AI is showing up in the economy, too.

Twelve per cent of Canadian businesses use AI, a number that’s doubled in just the past year. All the while, study after study has found that people — teachers, professors, linguists, and the general public — aren’t nearly as good at spotting AI as they think they are.

Widespread AI use puts parents and teachers in a bind. Only 36 per cent of Canadians say they’re familiar with the rules and ethics of AI use, according to one recent study. And only seven per cent of teachers call themselves AI “experts,” because teachers went to school for their subject areas, not to learn about AI gadgets.

There’s a growing gap between the number of students who are using AI, and the support in place to make sure student learning is still front and centre. That means K-12 schools and universities need to seriously tackle AI literacy: the knowledge and skills for teaching and learning in a world where AI exists, and where students are being exposed to more AI content every day.

This isn’t a call to embrace AI uncritically.

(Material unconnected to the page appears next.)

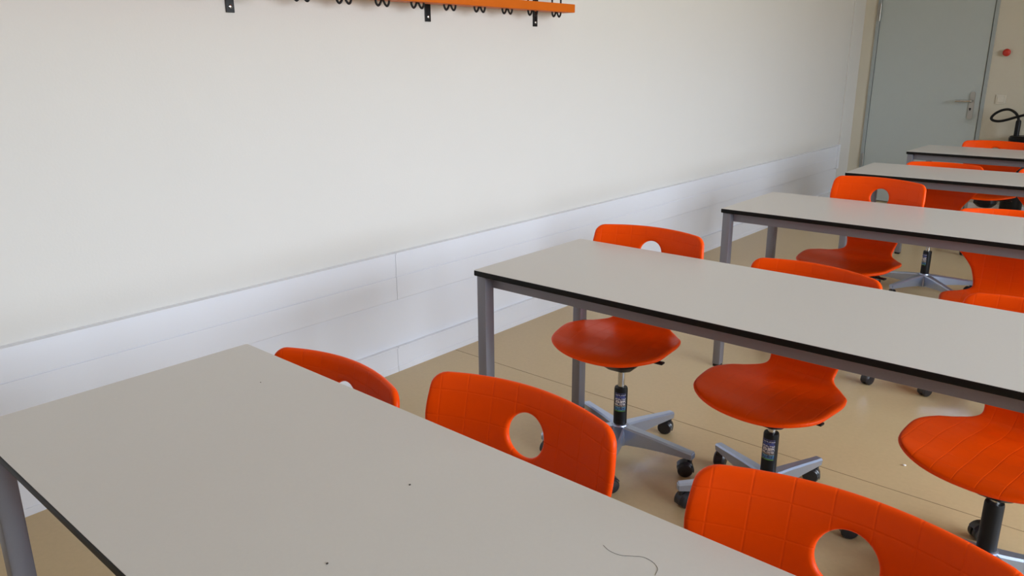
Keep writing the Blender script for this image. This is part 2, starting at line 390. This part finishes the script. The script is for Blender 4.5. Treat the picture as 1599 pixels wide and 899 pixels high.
# ------------------------------------------------------------------ chairs
Q = dict(yf=.1982, yr=.2115, rec=.0490, hb=.3785, ws=.2232, ww=.1139, wb=.2247, cb=.0514, arch=.0171, sh=.0971, hr=.0439, dip=-.0074, lip=.0155, cs=.0143, kr=.7314, pw=2.3325, af=.6526, cr=.0294, k2=.914)
def pchip(x, y, xi):
    x = np.asarray(x, float); y = np.asarray(y, float); h = np.diff(x); d = np.diff(y) / h; n = len(x); m = np.zeros(n)
    for i in range(1, n - 1):
        if d[i - 1] * d[i] > 0:
            w1 = 2 * h[i] + h[i - 1]; w2 = h[i] + 2 * h[i - 1]; m[i] = (w1 + w2) / (w1 / d[i - 1] + w2 / d[i])
    m[0] = d[0]; m[-1] = d[-1]
    k = np.clip(np.searchsorted(x, xi) - 1, 0, n - 2); t = (xi - x[k]) / h[k]; hh = h[k]
    return (2 * t**3 - 3 * t**2 + 1) * y[k] + (t**3 - 2 * t**2 + t) * hh * m[k] + (-2 * t**3 + 3 * t**2) * y[k + 1] + (t**3 - t**2) * hh * m[k + 1]
class Shell:
    def __init__(s):
        q = Q; yf, yr, rec, hb = q['yf'], q['yr'], q['rec'], q['hb']
        P = [(-yf, -q['lip']), (-yf + .045, -q['lip'] * .2), (-yf + .11, 0), (0, -q['dip']), (yr - .075, -q['dip'] * .3), (yr - .02, .03), (yr + .005, .085), (yr + .012, .15), (yr + .012 + .35 * (rec - .012), .15 + .45 * (hb - .15)), (yr + rec, hb)]
        s.pts = np.array([(v.x, v.y) for v in spline([(a, b, 0) for a, b in P], 14)])
        d = np.linalg.norm(np.diff(s.pts, axis=0), axis=1); s.s = np.concatenate([[0], np.cumsum(d)]); s.L = s.s[-1]
        s.sm = s.s[42]; s.sw = s.s[84]; s.sr = s.s[56]
    def prof(s, u):
        u = np.clip(u, 0, s.L); e = .008
        a, b = np.clip(u - e, 0, s.L), np.clip(u + e, 0, s.L)
        y = np.interp(u, s.s, s.pts[:, 0]); z = np.interp(u, s.s, s.pts[:, 1])
        ty = np.interp(b, s.s, s.pts[:, 0]) - np.interp(a, s.s, s.pts[:, 0]); tz = np.interp(b, s.s, s.pts[:, 1]) - np.interp(a, s.s, s.pts[:, 1])
        l = np.hypot(ty, tz); return y, z, -tz / l, ty / l
    def width(s, u):
        q = Q; L_ = s.L; sw = s.sr + .045
        xs = [s.sm * .5, s.sm, s.sr - .045, s.sr + .01, sw + .02, sw + .09, L_ - .135, L_ - .09, L_]
        ys = [q['ws'] * .965, q['ws'], q['ws'] * q['k2'], q['ws'] * q['kr'], q['ww'], q['ww'] * 1.12, q['wb'] * .98, q['wb'], q['wb'] * .965]
        w_ = pchip(xs, ys, np.clip(u, xs[0], L_)); a = s.sm * q['af']
        f = np.clip((a - u) / a, 0, 1); w_ = np.where(u < a, w_ * np.maximum(1 - f**q['pw'], 0)**(1 / q['pw']), w_)
        r = q['cr']; g = np.clip((u - (L_ - r)) / r, 0, 1); return w_ - r * (1 - np.sqrt(np.maximum(1 - g * g, 0)))
    def map(s, u, x):
        q = Q; b = np.clip((u - (s.sw + .03)) / (s.L - s.sw - .03), 0, 1); uu = u - q['arch'] * b * (x / q['wb'])**2
        y, z, ny, nz = s.prof(uu); bb = np.clip((uu - s.sr) / (s.L - .1 - s.sr), 0, 1); bb = bb * bb * (3 - 2 * bb)
        off = (x / q['wb'])**2 * (q['cb'] * bb + q['cs'] * (1 - bb))
        return np.stack([x, y + ny * off, z + nz * off], -1)
    def outline(s):
        a = s.sm * Q['af']; c = Q['cr']
        u = np.concatenate([a * (1 - np.cos(np.linspace(0, math.pi / 2, 40))), np.linspace(a, s.L - c, 75)[1:], s.L - c + c * np.sin(np.linspace(0, math.pi / 2, 14))[1:]])
        w_ = s.width(u); top = np.linspace(w_[-1], -w_[-1], 30)[1:-1]
        U = np.concatenate([u, np.full(28, s.L), u[::-1][:-1]]); X = np.concatenate([w_, top, -w_[::-1][:-1]])
        return np.stack([U, X], -1)
def resample(P, step):
    P = np.vstack([P, P[:1]]); d = np.concatenate([[0], np.cumsum(np.linalg.norm(np.diff(P, axis=0), axis=1))]); n = int(d[-1] / step)
    t = np.linspace(0, d[-1], n, endpoint=False); return np.stack([np.interp(t, d, P[:, 0]), np.interp(t, d, P[:, 1])], -1)
def inset(P, d):
    a = np.roll(P, -1, 0) - np.roll(P, 1, 0); n = np.stack([-a[:, 1], a[:, 0]], -1); n /= np.linalg.norm(n, axis=1)[:, None]
    area = np.sum(P[:, 0] * np.roll(P[:, 1], -1) - np.roll(P[:, 0], -1) * P[:, 1])
    return P + n * d * (1 if area > 0 else -1)
def pdist(Pt, Poly):
    a = Poly; b = np.roll(Poly, -1, 0); ab = b - a; ap = Pt[:, None] - a[None]
    t = np.clip((ap * ab[None]).sum(-1) / np.maximum((ab * ab).sum(-1), 1e-12), 0, 1)
    return np.linalg.norm(ap - t[..., None] * ab[None], axis=-1).min(1)
def inside(Pt, Poly):
    x, y = Pt[:, 0][:, None], Pt[:, 1][:, None]; x1, y1 = Poly[:, 0][None], Poly[:, 1][None]; x2, y2 = np.roll(Poly, -1, 0).T; x2, y2 = x2[None], y2[None]
    c = ((y1 > y) != (y2 > y)) & (x < (x2 - x1) * (y - y1) / (y2 - y1 + 1e-15) + x1); return c.sum(1) % 2 == 1
SH = Shell()
def shell_mesh():
    TH, RR = .0165, .0085
    O = resample(SH.outline(), .008)
    n = 44; t = np.linspace(0, 2 * math.pi, n, endpoint=False)
    H = np.stack([SH.L - Q['sh'] + Q['hr'] * np.sin(t), Q['hr'] * np.cos(t)], -1)
    pts = [O, H]
    for d in (.0012, .0035, .0075):
        R1 = inset(O, d); k = (pdist(R1, O) > d * .9) & inside(R1, O); pts.append(R1[k])
        f = (Q['hr'] + d) / Q['hr']; c = np.array([SH.L - Q['sh'], 0]); pts.append(c + (H - c) * f)
    g = .0115; uu = np.arange(0, SH.L, g); xx = np.arange(-.25, .25, g)
    G = np.stack(np.meshgrid(uu, xx, indexing='ij'), -1).reshape(-1, 2); G[:, 1] += (np.round(G[:, 0] / g).astype(int) % 2) * g / 2
    G = G[inside(G, O)]; G = G[(pdist(G, O) > .013) & (np.linalg.norm(G - np.array([SH.L - Q['sh'], 0]), axis=1) > Q['hr'] + .013)]; pts.append(G)
    V = np.vstack(pts); nO, nH = len(O), len(H)
    edges = [(i, (i + 1) % nO) for i in range(nO)] + [(nO + i, nO + (i + 1) % nH) for i in range(nH)]
    vo, eo, fo, ov, oe, of = delaunay_2d_cdt([Vector(p) for p in V], edges, [], 0, 1e-7)
    V = np.array([(v.x, v.y) for v in vo]); c = np.array([SH.L - Q['sh'], 0])
    cen = np.array([V[list(f)].mean(0) for f in fo])
    Hs = c + (H - c) * .998
    keep = inside(cen, O) & ~inside(cen, H)
    F = [f for f, k in zip(fo, keep) if k]
    d = np.minimum(pdist(V, O), pdist(V, H)); d = np.where(d < 1e-5, 0, d)
    h = TH / 2 * np.sqrt(np.maximum(1 - (1 - np.minimum(d / RR, 1))**2, 0))
    P = SH.map(V[:, 0], V[:, 1]); e = .002
    du = SH.map(np.minimum(V[:, 0] + e, SH.L), V[:, 1]) - SH.map(np.maximum(V[:, 0] - e, 0), V[:, 1]); dx = SH.map(V[:, 0], V[:, 1] + e) - SH.map(V[:, 0], V[:, 1] - e)
    N = np.cross(dx, du); N /= np.linalg.norm(N, axis=1)[:, None]
    A = P + N * h[:, None]; B = P - N * h[:, None]
    bm = bmesh.new(); uvl = bm.loops.layers.uv.new('shell')
    va = [bm.verts.new(p) for p in A]; vb = [va[i] if h[i] == 0 else bm.verts.new(B[i]) for i in range(len(B))]
    for f in F:
        for vs, idx in ((va, f), (vb, f[::-1])):
            try: fc = bm.faces.new([vs[i] for i in idx])
            except ValueError: continue
            for lp, i in zip(fc.loops, idx): lp[uvl].uv = (V[i, 1], SH.L - V[i, 0])
    bmesh.ops.delete(bm, geom=[v for v in bm.verts if not v.link_faces], context='VERTS')
    return bm
def hex_arm():
    # tapering arm along +x from hub to tip
    bm = bmesh.new(); rows = []
    for x, zt, zb, w_ in ((.012, .128, .052, .021), (.05, .123, .056, .020), (.11, .1165, .062, .018), (.18, .107, .066, .0165), (.262, .096, .067, .0155), (.292, .0925, .067, .0150)):
        wb_ = w_ * .80
        rows.append([bm.verts.new(p) for p in ((x, -wb_, zb), (x, wb_, zb), (x, w_, zt - .006), (x, w_ - .005, zt), (x, -w_ + .005, zt), (x, -w_, zt - .006))])
    for a, b in zip(rows[:-1], rows[1:]):
        for i in range(6): bm.faces.new((a[i], a[(i + 1) % 6], b[(i + 1) % 6], b[i]))
    bm.faces.new(rows[0]); bm.faces.new(rows[-1])
    bmesh.ops.bevel(bm, geom=[e for e in bm.edges if all(abs(v.co.x - .292) < 1e-5 for v in e.verts)], offset=.004, segments=2, affect='EDGES')
    return bm
def caster_bm(a):
    # twin wheel caster under the arm tip, swivelled by angle a
    bm = bmesh.new(); WR = .027
    for s_ in (-1, 1):
        y0, y1 = s_ * .004, s_ * .021
        add_lathe(bm, [(0, y0), (WR - .003, y0), (WR, y0 + s_ * .003), (WR, y1 - s_ * .005), (WR - .004, y1 - s_ * .001), (WR - .010, y1), (0, y1 + s_ * .001)], 24, (-.016, 0, WR), 'y')
    # hood over the wheels
    rows = []
    for k in range(11):
        t = math.radians(-15 + 165 * k / 10); rows.append([bm.verts.new((-.016 + r * math.cos(t), y, WR + r * math.sin(t))) for r, y in ((.0285, -.017), (.032, -.013), (.032, .013), (.0285, .017))])
    for p, q in zip(rows[:-1], rows[1:]):
        for i in range(4): bm.faces.new((p[i], p[(i + 1) % 4], q[(i + 1) % 4], q[i]))
    bm.faces.new(rows[0]); bm.faces.new(rows[-1])
    add_lathe(bm, [(.0085, .040), (.0085, .068)], 14)
    bmesh.ops.rotate(bm, cent=(0, 0, 0), matrix=Matrix.Rotation(a, 3, 'Z'), verts=bm.verts)
    return bm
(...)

We shouldn’t shy away from serious conversations about privacy, safety, intellectual property, cognitive offloading, or AI’s environmental impact.

But we’re kidding ourselves if we think banning AI and changing nothing will do any good. Plenty of school boards and universities tried banning AI. They quickly realized that since teachers can’t reliably detect AI-generated content, sticking our heads in the sand isn’t going to make AI go away.

Here’s the good news: Manitoba educators have already been moving the needle on AI literacy.

This fall, the Winnipeg School Division released its AI thinking framework, inviting teachers, students, and families to think about how to use AI in ways that align with core goals for teaching and learning. Lakeshore School Division has had a similar policy since 2023.

In the past year alone, I’ve worked with hundreds of teachers and university instructors to help them rethink what assessment can look like in an age of AI. And my colleagues at the University of Winnipeg and elsewhere have been studying AI and machine learning in business, computer science, and health care to better understand how these tools can help our communities, and what we need to do to keep students safe.

Twenty years ago, Manitoba Education released a guiding policy document for classroom assessment, focused on learning and assessment as complex, ongoing processes.

Other provinces used that document to develop their own assessment guidelines with the same framework.

The Manitoba government can provide that same leadership today — this time for assessment in the age of AI. K-12 teachers, school systems, and colleges and universities all face the same challenge and opportunity: how do we support students across our province and make sure they have robust learning experiences in a world where AI is all around us?

Some of that will come out of this week’s AI Summit.

But long-term change — sustained support, resources, research, and access to professional learning and made-in-Manitoba solutions — that’s the real opportunity.

That’s where Manitoba can and should lead.

Michael Holden is an assistant professor at the University of Winnipeg.